Every five to fifteen years occupiers change. Each fit-out breaches compartmentation and rebuilds it. Each dilapidations exit raises questions about what the outgoing occupier installed and what they must reinstate. A five-year fire door compliance history per demise is a routine ask in a dilaps negotiation, and the answer needs to be a clean export.

IV.

Institutional reporting and ESG context

Class A offices are owned by REITs, pension funds, sovereign wealth funds. Fire safety sits alongside MEES, EPC, Net Zero pathways, and GRESB scoring in the asset management report. The investment committee that approves capex looks at fire safety the same way it looks at energy. The compliance pack has to be institutional-grade, not just operational.

04 / 09
How we help

Built around how multi-let offices actually operate.

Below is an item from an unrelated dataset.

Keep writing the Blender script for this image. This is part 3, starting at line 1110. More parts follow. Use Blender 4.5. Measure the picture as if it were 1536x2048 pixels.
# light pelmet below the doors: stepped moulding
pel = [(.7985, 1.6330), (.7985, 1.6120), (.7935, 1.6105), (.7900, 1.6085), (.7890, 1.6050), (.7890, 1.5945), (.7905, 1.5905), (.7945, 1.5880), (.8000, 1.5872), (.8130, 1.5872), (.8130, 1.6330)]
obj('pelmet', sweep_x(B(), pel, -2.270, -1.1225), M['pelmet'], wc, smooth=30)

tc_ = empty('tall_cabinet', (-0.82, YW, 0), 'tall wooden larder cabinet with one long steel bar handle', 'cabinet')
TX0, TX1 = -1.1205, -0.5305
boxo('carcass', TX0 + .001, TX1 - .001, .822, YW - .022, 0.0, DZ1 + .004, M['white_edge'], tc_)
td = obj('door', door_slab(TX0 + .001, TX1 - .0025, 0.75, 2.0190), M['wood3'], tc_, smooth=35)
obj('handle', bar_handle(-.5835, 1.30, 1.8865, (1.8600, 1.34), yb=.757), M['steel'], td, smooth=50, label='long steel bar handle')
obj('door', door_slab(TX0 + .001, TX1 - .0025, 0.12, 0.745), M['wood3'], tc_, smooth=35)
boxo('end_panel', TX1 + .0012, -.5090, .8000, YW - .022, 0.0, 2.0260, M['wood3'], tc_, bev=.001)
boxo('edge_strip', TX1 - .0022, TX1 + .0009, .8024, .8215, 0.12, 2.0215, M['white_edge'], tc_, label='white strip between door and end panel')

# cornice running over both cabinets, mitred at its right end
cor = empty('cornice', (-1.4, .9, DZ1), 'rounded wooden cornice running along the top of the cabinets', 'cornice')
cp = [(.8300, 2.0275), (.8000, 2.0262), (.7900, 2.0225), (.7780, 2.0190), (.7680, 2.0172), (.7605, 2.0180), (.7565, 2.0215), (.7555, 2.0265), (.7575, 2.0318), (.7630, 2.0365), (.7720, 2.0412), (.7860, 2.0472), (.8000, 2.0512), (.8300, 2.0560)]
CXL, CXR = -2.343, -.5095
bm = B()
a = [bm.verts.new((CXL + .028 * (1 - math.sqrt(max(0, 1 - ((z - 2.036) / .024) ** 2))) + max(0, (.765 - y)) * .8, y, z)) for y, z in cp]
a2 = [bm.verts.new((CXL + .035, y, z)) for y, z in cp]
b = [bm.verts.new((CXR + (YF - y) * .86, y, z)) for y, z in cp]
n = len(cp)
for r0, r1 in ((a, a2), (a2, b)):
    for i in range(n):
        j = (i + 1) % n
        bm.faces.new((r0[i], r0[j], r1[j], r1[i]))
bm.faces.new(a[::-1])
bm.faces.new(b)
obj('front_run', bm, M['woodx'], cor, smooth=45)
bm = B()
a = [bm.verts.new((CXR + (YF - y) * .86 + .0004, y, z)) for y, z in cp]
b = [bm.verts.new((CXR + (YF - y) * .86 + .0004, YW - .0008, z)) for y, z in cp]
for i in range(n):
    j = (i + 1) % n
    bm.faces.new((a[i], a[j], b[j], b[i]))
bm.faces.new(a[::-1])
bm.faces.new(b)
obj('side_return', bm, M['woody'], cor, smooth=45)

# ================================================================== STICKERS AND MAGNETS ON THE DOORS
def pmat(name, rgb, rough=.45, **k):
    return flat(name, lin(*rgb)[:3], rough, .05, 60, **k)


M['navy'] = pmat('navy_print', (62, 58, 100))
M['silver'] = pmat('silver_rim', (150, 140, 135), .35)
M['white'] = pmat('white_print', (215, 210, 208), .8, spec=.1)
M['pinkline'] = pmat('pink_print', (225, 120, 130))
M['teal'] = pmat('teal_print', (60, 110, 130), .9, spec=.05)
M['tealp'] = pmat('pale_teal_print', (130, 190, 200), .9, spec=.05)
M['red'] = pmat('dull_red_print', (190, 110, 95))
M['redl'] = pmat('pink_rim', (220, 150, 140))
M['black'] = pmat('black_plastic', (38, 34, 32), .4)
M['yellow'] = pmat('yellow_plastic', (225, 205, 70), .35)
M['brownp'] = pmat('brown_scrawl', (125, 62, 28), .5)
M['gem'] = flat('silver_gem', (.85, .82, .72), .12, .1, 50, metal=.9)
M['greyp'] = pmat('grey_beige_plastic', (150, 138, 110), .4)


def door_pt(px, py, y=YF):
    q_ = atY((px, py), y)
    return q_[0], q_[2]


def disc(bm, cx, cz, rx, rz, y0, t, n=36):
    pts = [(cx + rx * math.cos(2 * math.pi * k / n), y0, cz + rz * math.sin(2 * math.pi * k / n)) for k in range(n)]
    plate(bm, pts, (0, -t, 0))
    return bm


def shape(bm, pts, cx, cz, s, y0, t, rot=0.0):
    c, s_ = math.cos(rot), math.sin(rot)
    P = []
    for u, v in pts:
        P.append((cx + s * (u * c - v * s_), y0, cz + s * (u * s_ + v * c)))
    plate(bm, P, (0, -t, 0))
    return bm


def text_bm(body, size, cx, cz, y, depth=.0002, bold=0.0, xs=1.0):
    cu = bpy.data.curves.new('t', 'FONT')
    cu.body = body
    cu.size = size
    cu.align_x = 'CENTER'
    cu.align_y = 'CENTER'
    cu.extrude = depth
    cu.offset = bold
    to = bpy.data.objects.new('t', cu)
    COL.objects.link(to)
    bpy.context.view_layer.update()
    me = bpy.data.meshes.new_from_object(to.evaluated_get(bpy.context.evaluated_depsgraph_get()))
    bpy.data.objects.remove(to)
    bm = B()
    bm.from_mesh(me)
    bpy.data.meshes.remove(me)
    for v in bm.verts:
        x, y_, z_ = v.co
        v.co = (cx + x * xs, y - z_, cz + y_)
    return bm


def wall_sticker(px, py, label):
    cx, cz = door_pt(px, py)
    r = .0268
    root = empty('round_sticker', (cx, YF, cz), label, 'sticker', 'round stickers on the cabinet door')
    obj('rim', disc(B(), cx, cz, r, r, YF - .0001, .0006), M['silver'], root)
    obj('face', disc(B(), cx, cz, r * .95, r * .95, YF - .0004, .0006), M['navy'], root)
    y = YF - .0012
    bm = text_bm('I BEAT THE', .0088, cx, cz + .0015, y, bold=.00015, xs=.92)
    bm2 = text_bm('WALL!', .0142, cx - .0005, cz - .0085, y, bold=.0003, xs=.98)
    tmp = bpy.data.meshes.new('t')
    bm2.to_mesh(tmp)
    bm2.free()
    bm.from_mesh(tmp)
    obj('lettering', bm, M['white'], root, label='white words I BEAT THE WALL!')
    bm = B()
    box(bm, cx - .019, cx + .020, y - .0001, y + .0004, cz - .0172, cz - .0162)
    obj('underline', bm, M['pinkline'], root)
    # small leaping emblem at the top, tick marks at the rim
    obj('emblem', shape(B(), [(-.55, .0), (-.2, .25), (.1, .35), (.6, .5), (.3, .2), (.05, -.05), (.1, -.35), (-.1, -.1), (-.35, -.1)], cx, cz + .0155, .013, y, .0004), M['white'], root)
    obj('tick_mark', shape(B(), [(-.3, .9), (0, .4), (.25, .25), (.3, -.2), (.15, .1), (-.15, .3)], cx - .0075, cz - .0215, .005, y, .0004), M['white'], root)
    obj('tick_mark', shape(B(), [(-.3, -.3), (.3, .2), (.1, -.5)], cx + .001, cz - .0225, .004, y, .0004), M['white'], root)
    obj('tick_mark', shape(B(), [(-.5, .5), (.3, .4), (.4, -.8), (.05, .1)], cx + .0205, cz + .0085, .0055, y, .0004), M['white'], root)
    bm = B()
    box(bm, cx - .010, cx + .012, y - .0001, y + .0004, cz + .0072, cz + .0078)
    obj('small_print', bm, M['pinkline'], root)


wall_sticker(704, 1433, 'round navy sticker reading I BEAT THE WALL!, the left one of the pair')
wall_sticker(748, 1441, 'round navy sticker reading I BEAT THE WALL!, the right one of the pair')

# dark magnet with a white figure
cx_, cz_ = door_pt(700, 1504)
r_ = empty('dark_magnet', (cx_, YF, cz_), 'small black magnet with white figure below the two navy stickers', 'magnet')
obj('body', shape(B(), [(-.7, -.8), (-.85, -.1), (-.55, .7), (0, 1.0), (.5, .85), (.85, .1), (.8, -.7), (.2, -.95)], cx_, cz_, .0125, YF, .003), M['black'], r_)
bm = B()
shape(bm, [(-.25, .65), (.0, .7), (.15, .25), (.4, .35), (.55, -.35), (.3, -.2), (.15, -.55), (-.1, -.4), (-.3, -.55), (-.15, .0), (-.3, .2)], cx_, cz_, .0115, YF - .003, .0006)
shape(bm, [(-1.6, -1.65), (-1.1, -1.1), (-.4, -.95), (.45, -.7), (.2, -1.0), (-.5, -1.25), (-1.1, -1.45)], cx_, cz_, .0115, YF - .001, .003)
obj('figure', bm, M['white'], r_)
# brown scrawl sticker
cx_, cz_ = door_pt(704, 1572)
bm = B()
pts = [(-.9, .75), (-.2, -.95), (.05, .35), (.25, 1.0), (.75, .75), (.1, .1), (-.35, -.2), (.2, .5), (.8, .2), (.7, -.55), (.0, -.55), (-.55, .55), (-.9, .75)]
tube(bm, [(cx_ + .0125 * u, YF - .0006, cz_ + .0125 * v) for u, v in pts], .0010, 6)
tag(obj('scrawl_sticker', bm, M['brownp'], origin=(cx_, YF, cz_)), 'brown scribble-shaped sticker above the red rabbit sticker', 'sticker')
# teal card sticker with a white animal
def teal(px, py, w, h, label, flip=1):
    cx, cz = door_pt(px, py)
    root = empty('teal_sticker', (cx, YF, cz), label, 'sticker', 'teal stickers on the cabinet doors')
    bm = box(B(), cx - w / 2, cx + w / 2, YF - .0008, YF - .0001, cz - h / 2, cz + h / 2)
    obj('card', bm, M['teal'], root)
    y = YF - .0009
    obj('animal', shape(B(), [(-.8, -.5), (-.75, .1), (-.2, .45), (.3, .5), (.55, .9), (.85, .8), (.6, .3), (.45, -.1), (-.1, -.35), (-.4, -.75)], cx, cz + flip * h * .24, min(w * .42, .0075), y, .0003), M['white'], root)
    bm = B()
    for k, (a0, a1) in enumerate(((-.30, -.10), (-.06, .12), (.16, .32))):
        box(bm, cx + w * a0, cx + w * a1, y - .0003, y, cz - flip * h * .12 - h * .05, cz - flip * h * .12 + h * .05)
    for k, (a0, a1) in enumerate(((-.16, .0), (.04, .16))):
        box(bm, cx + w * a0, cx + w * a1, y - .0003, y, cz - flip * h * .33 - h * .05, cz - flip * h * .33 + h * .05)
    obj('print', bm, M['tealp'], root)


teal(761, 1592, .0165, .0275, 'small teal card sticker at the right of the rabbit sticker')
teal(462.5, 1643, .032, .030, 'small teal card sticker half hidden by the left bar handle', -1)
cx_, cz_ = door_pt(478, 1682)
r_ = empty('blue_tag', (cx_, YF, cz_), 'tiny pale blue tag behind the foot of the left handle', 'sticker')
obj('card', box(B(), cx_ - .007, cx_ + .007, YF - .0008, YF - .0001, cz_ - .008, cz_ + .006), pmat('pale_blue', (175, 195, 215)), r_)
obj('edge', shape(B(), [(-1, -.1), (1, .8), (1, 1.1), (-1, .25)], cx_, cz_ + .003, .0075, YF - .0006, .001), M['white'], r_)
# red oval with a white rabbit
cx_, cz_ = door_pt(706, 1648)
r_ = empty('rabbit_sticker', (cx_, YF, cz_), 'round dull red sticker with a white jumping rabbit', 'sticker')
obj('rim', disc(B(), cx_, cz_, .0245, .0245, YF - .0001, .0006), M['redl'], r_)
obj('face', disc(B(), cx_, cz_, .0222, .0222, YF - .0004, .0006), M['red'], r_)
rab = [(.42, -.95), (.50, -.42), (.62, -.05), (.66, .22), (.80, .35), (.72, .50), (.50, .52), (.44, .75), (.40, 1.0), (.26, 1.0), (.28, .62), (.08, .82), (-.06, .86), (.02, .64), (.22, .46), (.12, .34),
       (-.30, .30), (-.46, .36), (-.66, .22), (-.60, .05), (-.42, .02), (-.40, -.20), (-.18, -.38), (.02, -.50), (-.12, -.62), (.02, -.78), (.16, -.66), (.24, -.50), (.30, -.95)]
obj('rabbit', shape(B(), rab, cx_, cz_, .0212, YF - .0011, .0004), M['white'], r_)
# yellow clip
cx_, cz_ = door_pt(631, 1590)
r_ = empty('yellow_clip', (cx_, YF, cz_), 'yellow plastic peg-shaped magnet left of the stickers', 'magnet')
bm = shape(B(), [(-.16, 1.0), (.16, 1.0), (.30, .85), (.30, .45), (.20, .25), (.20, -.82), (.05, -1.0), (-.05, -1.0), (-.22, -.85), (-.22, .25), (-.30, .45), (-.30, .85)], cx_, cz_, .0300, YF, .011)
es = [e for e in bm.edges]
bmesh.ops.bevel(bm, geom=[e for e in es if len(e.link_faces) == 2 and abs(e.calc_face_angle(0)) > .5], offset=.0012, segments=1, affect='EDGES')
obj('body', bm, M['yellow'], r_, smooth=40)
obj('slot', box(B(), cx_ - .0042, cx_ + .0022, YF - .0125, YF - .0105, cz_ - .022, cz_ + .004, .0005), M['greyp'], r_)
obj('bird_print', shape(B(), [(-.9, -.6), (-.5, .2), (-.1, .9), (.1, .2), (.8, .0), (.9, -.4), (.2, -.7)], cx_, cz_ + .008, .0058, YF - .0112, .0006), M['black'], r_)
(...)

DoorTRACE configures around the commercial office reality: a lease-driven duty split, multi-let occupier coordination, constant fit-out and dilapidations activity, and the institutional reporting cadence your asset manager and sustainability committee actually need.

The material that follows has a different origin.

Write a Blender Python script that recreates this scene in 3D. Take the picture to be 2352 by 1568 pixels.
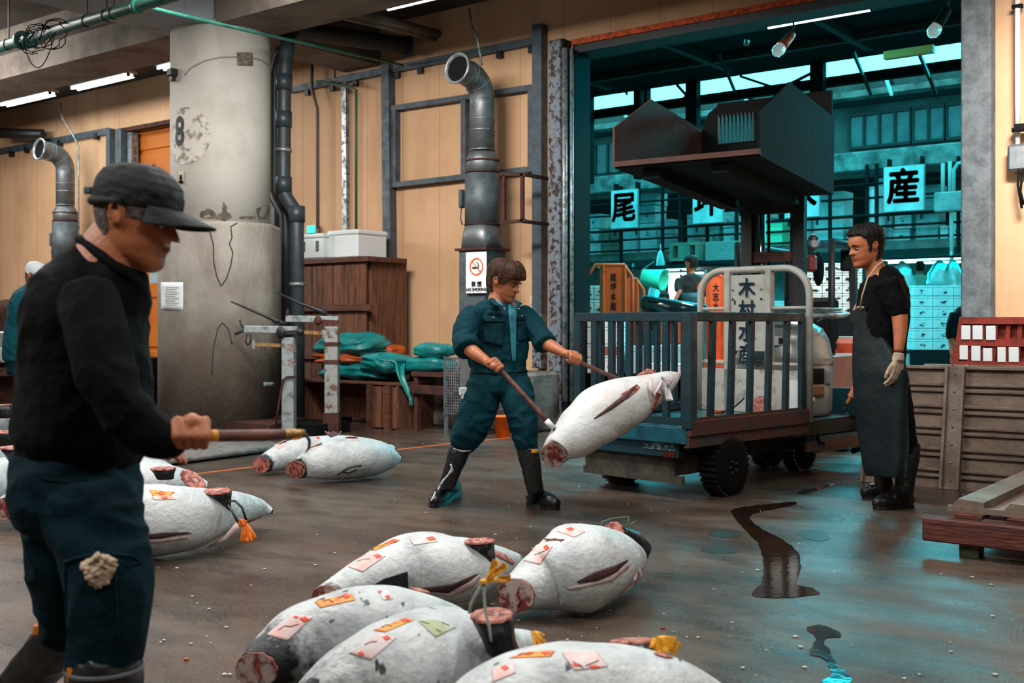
import bpy, math, random
from math import sin, cos, pi, radians as R, atan2, sqrt, hypot
from mathutils import Vector, Matrix, noise, Euler
V = Vector
random.seed(11)
for o in list(bpy.data.objects): bpy.data.objects.remove(o)
SC = bpy.context.scene; COL = SC.collection
# ---------------------------------------------------------------- camera
F = 2550.0; YAW = R(37.5); HC = 1.12
CAM = V((0, 0, HC))
cd = bpy.data.cameras.new('camera'); co = bpy.data.objects.new('camera', cd); COL.objects.link(co)
cd.sensor_fit = 'HORIZONTAL'; cd.sensor_width = 36; cd.lens = 36 * F / 2352
cd.shift_y = -39 / 2352; cd.clip_end = 200; cd.clip_start = 0.05
co.location = CAM; co.rotation_euler = (pi / 2, 0, YAW)
SC.camera = co
cd.dof.use_dof = True; cd.dof.focus_distance = 6.2; cd.dof.aperture_fstop = 4.0
FW = V((-sin(YAW), cos(YAW), 0)); RT = V((cos(YAW), sin(YAW), 0)); UP = V((0, 0, 1))
def ray(px, py): return FW + RT * ((px - 1176) / F) + UP * ((745 - py) / F)
def P(px, py, d): return CAM + ray(px, py) * d                      # point seen at a pixel, at a depth
def G(px, py, z=0.0): return P(px, py, (HC - z) * F / (py - 745))    # point seen at a pixel, at a height
def W(px, py, Y): return P(px, py, Y / ray(px, py).y)                # point seen at a pixel, on the plane y = Y
def depth_of(p): return (V(p) - CAM).dot(FW)
# ---------------------------------------------------------------- world, exposure
wd = bpy.data.worlds.new('world'); SC.world = wd; wd.use_nodes = True
bg = wd.node_tree.nodes['Background']; bg.inputs[0].default_value = (0.15, 0.92, 1.0, 1); bg.inputs[1].default_value = 3.0
SC.view_settings.view_transform = 'Standard'; SC.view_settings.look = 'None'
SC.view_settings.exposure = 0.0; SC.view_settings.gamma = 1.0; SC.view_settings.use_curve_mapping = False
def area(loc, sx, sy, power, col, rot=(0, 0, 0), spread=180):
    l = bpy.data.lights.new('lamp_or_fill_light', 'AREA'); l.shape = 'RECTANGLE'; l.size = sx; l.size_y = sy
    l.energy = power; l.color = col; l.spread = R(spread)
    o = bpy.data.objects.new('lamp_or_fill_light', l); COL.objects.link(o); o.location = loc; o.rotation_euler = rot
    return o
WARM = (1.0, 0.965, 0.925); TEAL = (0.0, 0.82, 1.0)
# rows standing for the hall's ceiling tubes, out of view and without fixtures
for x, y, p in ((-4.6, 4.0, 190), (-1.0, 4.2, 150), (-8.0, 3.0, 220), (-12.5, 5.0, 170), (-16.5, 6.2, 180), (-3.4, -1.0, 190), (-7.5, -0.5, 190), (1.5, 1.0, 110)):
    area((x, y, 4.45), 2.4, 0.5, p, WARM)
area((-0.9, 6.6, 4.3), 1.2, 0.4, 120, WARM, (R(58), 0, R(12)), 80)  # added fill aimed at the wall right of the opening, no lamp there
area((-6.9, 5.6, 4.3), 2.0, 0.4, 130, WARM, (R(50), 0, R(14)), 120)  # added fill tilted at the wall left of the opening
area((-14.5, 5.6, 4.1), 3.0, 0.4, 200, WARM, (R(55), 0, 0))  # added fill tilted at the far left stretch of the back wall
area((-7.6, 7.4, 4.55), 1.8, 0.3, 90, WARM)
# market beyond the opening: blue-green lights, under-loft tubes and added fills
for x, y, z, sx, p in ((-7.5, 16.6, 4.9, 9, 95), (-8.5, 20.5, 2.3, 7, 330), (-12.5, 23.0, 2.35, 7, 380), (-11, 26.5, 2.6, 9, 800), (-6.0, 12.3, 4.6, 3.5, 110), (-9.5, 12.8, 4.6, 3.5, 90)):
    area((x, y, z), sx, 0.6, p, TEAL)
area((-8.5, 16.2, 3.6), 8, 1.6, 62, TEAL, (R(65), 0, 0))  # added fill that brightens the market facade and signs
area((-4.6, 14.8, 4.4), 6, 1.0, 300, TEAL, (R(-38), 0, 0), 120)  # added light standing in for daylight from the sky gap
area((-6.5, 14.6, 2.9), 5, .4, 90, TEAL, (R(48), 0, 0), 110)  # added fill for the fronts of the stacked market boxes
# ---------------------------------------------------------------- objects
def link(o, parent=None):
    COL.objects.link(o)
    if parent is not None: o.parent = parent
    return o
def tag(o, label=None, cat=None, group=None, kind=None):
    if label: o['label'] = label
    if cat: o['category'] = cat
    if group: o['group'] = group
    if kind: o['kind'] = kind
    return o
ORG = {}
def thing(name, label, cat, loc=(0, 0, 0), group=None, kind=None):
    o = bpy.data.objects.new(name, None); o.empty_display_size = 0.1; COL.objects.link(o); o.location = loc
    ORG[o.name] = V(loc)
    return tag(o, label, cat, group, kind)
def dup(root, loc, rotz=0.0, label=None, group=None):
    r = root.copy(); COL.objects.link(r); r.location = loc; r.rotation_euler = (0, 0, rotz)
    if label: r['label'] = label
    if group: r['group'] = group
    for ch in list(root.children):
        c = ch.copy(); COL.objects.link(c); c.parent = r
        for g in list(ch.children):
            d = g.copy(); COL.objects.link(d); d.parent = c
    return r
def frame(d, up=UP):
    d = V(d).normalized(); u = V(up)
    if abs(d.dot(u)) > 0.98 * u.length: u = V((1, 0, 0)) if abs(d.x) < 0.9 else V((0, 1, 0))
    a = d.cross(u).normalized(); b = a.cross(d).normalized()
    return a, b, d
EACH = set('handwriting coupling hanger seam rusty_band pocket_seam counterweight bracket clamp flange leg rivet frame_upright upright side_recess iron_band bearer foot_block rib window_frame junction_box lamp_holder post batten cross_beam handle crack rotten_patch cable tube bar_post spoke painted_letter deck_board square_frame'.split())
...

app.doortrace.co.uk/inspections
DoorTRACE FM portal showing the Inspections page with completed, scheduled and overdue inspections
Lease-aware cadence

Inspection cycles aligned to the lease structure.

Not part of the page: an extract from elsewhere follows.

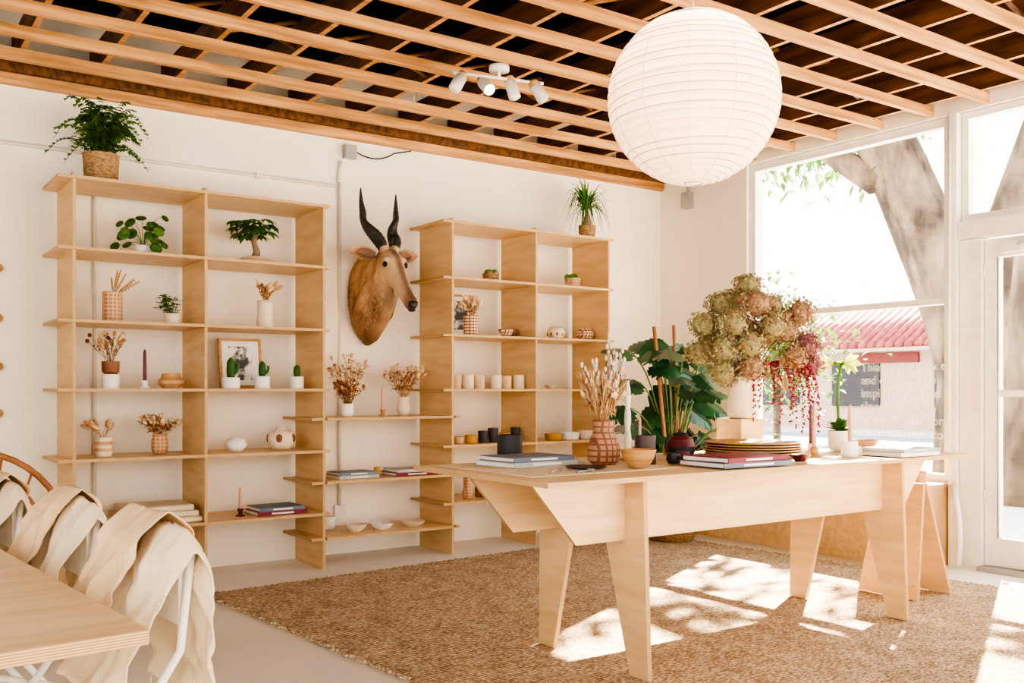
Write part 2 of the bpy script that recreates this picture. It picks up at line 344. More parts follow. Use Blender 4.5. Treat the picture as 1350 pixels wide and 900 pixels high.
def books(name,x,y,z,lst,rz=0):
    m=M();zz=z
    for (w,d,t,cm,off) in lst:
        r=rz+off
        m.box((x-w/2,y-d/2,zz),(x+w/2,y+d/2,zz+.003),cm,rz=r);m.box((x-w/2+.004,y-d/2+.004,zz+.003),(x+w/2-.004,y+d/2-.004,zz+t-.003),PAPERW,rz=r)
        m.box((x-w/2,y-d/2,zz+t-.003),(x+w/2,y+d/2,zz+t),cm,rz=r)
        v=Matrix.Rotation(r,3,'Z')@Vector((0,-d/2+.0005,0))
        m.box((x-w/2+v.x,y+v.y-.002,zz+.0005),(x+w/2+v.x,y+v.y+.002,zz+t-.0005),cm,rz=r)
        v=Matrix.Rotation(r,3,'Z')@Vector((0,-d/2-.002,0))
        m.box((x-w*.22+v.x,y+v.y-.0004,zz+t*.3),(x+w*.22+v.x,y+v.y+.0004,zz+t*.7),PAPERW,rz=r)
        zz+=t+.0005
    return m.obj(name)
def palm_frond(m,b,a,l,rise,droop,nl,ls,lw,mt,stemm=STEMG):
    b=Vector(b);d=Vector((math.cos(a),math.sin(a),0));tip=b+d*l+Vector((0,0,rise-droop));mid=b+d*l*.45+Vector((0,0,rise*1.2))
    P=bez(b,mid,tip,8);m.tube(P,.0015,stemm,4)
    for i in range(nl):
        t=.15+.85*i/nl;k=t*8;i0=min(int(k),7);p=P[i0].lerp(P[i0+1],k-i0)
        for sgn in(-1,1):
            sd=Vector((-math.sin(a),math.cos(a),0))*sgn+d*.4
            m.leaf(p,sd+Vector((0,0,R.uniform(-.3,.3))),ls*R.uniform(.7,1.2)*(1.1-t*.5),lw,mt,droop=.25,n=2)
# fern
m=M();x,y,z=1.31,6.2,zs(0)
vessel(m,x,y,z,[(.085,0),(.095,.03),(.1,.1),(.105,.185)],BASK,28);m.lathe([(.001,.16),(.1,.16)],(x,y,z),SOIL,20)
for i in range(74):
    a=R.uniform(0,2*pi);l=R.uniform(.12,.28)
    palm_frond(m,(x+R.uniform(-.04,.04),y+R.uniform(-.04,.04),z+.16),a,l*(1 if math.sin(a)<.3 else .7),R.uniform(.14,.42),R.uniform(.02,.25),12,.045,.03,R.choice([GREEN,GREEN2,GREEN2]))
m.obj('potted_fern')
# ponytail palm
m=M();x,y,z=5.12,6.2,zs(0)
vessel(m,x,y,z,[(.055,0),(.07,.06),(.072,.13)],BASK,24);m.lathe([(.001,.12),(.068,.12)],(x,y,z),SOIL,16)
m.tube([(x,y,z+.1),(x,y,z+.16),(x,y,z+.22),(x-.01,y,z+.27)],[.04,.038,.02,.015],BARK,10)
for i in range(140):
    a=R.uniform(0,2*pi);l=R.uniform(.14,.29)*(1 if math.sin(a)<.3 else .75);h=R.uniform(.05,.26);b=Vector((x-.01,y,z+.26));e=b+Vector((math.cos(a)*l,math.sin(a)*l*.8,max(-.19,h-R.uniform(.0,.42))));mid=b+Vector((math.cos(a)*l*.6,math.sin(a)*l*.6,h*1.3))
    P=bez(b,mid,e,6);sd=Vector((-math.sin(a),math.cos(a),0));vs=[];
    for k,p in enumerate(P): w=.009*(1-k/6.5);vs+=[p-sd*w,p+sd*w]
    m.add(vs,[(2*k,2*k+1,2*k+3,2*k+2) for k in range(6)],R.choice([GREEN,GREEN2]),True)
m.obj('potted_ponytail_palm')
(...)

Inspection cadence configured per building, per zone, per occupier demise. Common parts on the landlord cycle. Demised floors on the occupier cycle with notice requirements respected. Cross-tenure zones (lobbies, reception, lift cores) flagged for shared evidence. The managing agent sees every building from one screen, with each occupier seeing their own slice in their own portal.

DoorTRACE engineer app showing the door frame inspection screen with pass/fail checks and photo evidence
Access-aware workflow

An engineer app that respects building security.

Engineers see the access protocol before they arrive: turnstile passes, reception sign-in, after-hours security escort, occupier liaison contact. They can defer if an occupier refuses access on the day, photograph the timestamped reason, and the managing agent routes the rebook with the right notice period. The audit trail evidences the landlord's reasonable steps under the FSO.

DoorTRACE QR plaque on a fire door, with FIRE DOOR / KEEP SHUT text and an embedded scannable QR code
Occupier-readable transparency

A plaque every occupier and fit-out contractor can scan.

Every fire door across the building carries a QR plaque. Occupiers, fit-out contractors, the building manager, and the landlord's asset manager can verify a door's compliance from their own phone in seconds. Plaques survive office moves, fit-out churn, and twenty years of office traffic. The audit record per door supports dilapidations evidence at lease end.

app.doortrace.co.uk/clients/savills
DoorTRACE FM portal showing a client portfolio page with building cards, compliance percentages and engineer assignments
Asset-manager oversight

Fifteen buildings, one investment committee pack.

Compliance status by building, by occupier, by lease event, by capital plan line. Drill into any demise for fit-out history, open defects, and the dilapidations evidence pack. Export an asset management report in two clicks, a sustainability committee summary in five minutes, an investment committee compliance pack in fifteen.

05 / 09
By the numbers

The UK commercial office market, in fire door terms.

25,000+
Commercial office buildings across the UK
250m sq ft
Central London office market alone
10-30
Typical occupiers in a Class A multi-let building
5-15 yrs
Typical commercial office lease length
FSO Article 8
Responsible Person duty allocated by lease
PEEPs
Personal Emergency Evacuation Plans under the Equality Act
06 / 09
Scenario

A week in the life of a managing agent property manager.

It is 09:00 on Monday morning. The Property Manager at a national managing agent, responsible for fifteen multi-let commercial office buildings on behalf of three institutional landlords, opens DoorTRACE alongside the week ahead in Outlook.

Mon 09:00

A Tier 1 occupier at 100 Cheapside is finalising their fit-out spec ahead of demising-wall installation on Friday. The Property Manager pulls the building's compartmentation plan and the fire door schedule from DoorTRACE, verifies the FD60S specification matches the strategy, and signs off the alterations consent with the audit reference attached.

Tue 11:30

Routine inspection at 25 Fenchurch Place. The engineer logs three fire doors on the twelfth floor with disabled closers, two wedged open with door wedges, one with the arm physically removed. Photos timestamped. Non-compliance notice raised against the occupier with the lease clause cited and a seven-day rectification deadline. Auto-copied to the building's fire risk assessor.

Wed 14:00

Quarterly asset management review with the REIT that owns five of the fifteen buildings. The Property Manager presents the portfolio compliance status, top defect categories, contractor performance, and the dilapidations exposure on three buildings approaching lease events. Pack includes the GRESB-aligned compliance summary the asset manager forwards to the sustainability committee.

Fri 16:00

Occupier B at 60 Threadneedle Court is exiting at end of lease in six weeks. The Property Manager runs the dilapidations export: five-year fire door compliance history for that demise, every fit-out alteration, every inspection, every defect rectified or outstanding. The schedule of dilapidations cites the export by audit reference, defensible at any future negotiation.

07 / 09
Frequently asked

Questions managing agents and asset managers ask us.

Buildings are modelled at the building level with demises tagged inside them. Each demise carries the lease metadata: lease type, responsibility allocation per element, and any specific clauses. Communal fire doors and the building cycle rest with the landlord; demised doors and internal cycles rest with the occupier where the lease requires. The audit trail shows who carried the duty and who produced the evidence, by element.